Wednesday, March 28, 2012

Wednesday of the Fifth Week of Lent

Psalm 130Exodus 7:8-242 Corinthians 2:14–3:6Mark 10:1-16

In Mark 10:1-16, Jesus discusses marriage and divorce. Does this passage forbid divorce, or did Jesus trump the Law in Matthew 22:39-40, when he offered “Love your neighbor as yourself” as one of the two commandments on which hang the law and the prophets? I don’t know, but I do know that marriages die in our Church despite the best intentions, and divorces result. And when two parishioners divorce, one or both may leave the parish family, sometimes feeling that the Church has failed them, or that they have failed the Church. Can we reconcile divorcing Episcopalians to, and in, the Church?

Bishop Spong described a “Service for the Recognition of the End of a Marriage.” Two people faced each other in pain and grief, surrounded by friends. They prayed Psalm 130 (coincidentally, today’s psalm): “Out of the depths I cry to you, LORD; hear my voice.” They asked each other for forgiveness, and pledged to remain friends. Bishop Spong reported: “. . . it was painful for everyone there. All shared the excruciating pain of human brokenness. The divorced couple wept, and so did every member of that gathered group. Hearts cried out for an easy answer. But this service took place in real life, not in fantasy.
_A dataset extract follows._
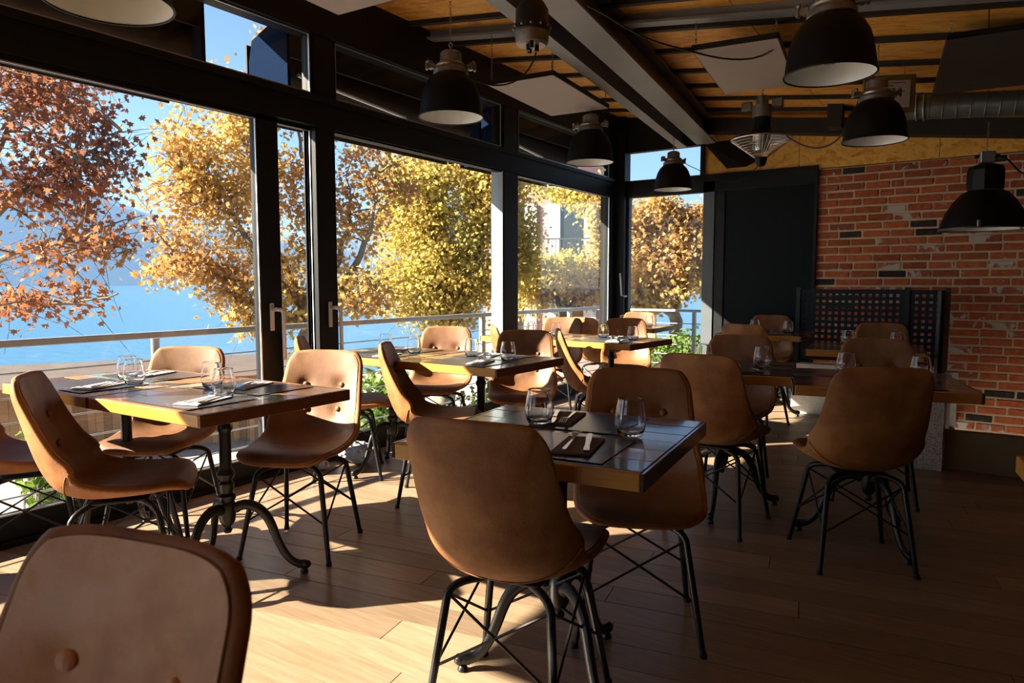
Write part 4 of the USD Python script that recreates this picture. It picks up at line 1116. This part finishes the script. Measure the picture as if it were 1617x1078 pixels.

The pain could not be removed; it had to be endured and transformed.”

One priest ended such a service with these words: “We affirm you in the new covenant (coincidentally, a phrase from 2 Corinthians 3:6, today’s Epistle) you have made: one that finds you separated but still caring for one another and wishing each other good will. On behalf of the church which blessed your marriage, we now recognize the end of that marriage. We affirm you as single persons among us, and we pledge you our support as you continue to seek God's help and guidance for the new life you have undertaken in faith.”

As one minister remarked on reading of Bishop Spong’s experience, “Now that’s a church.”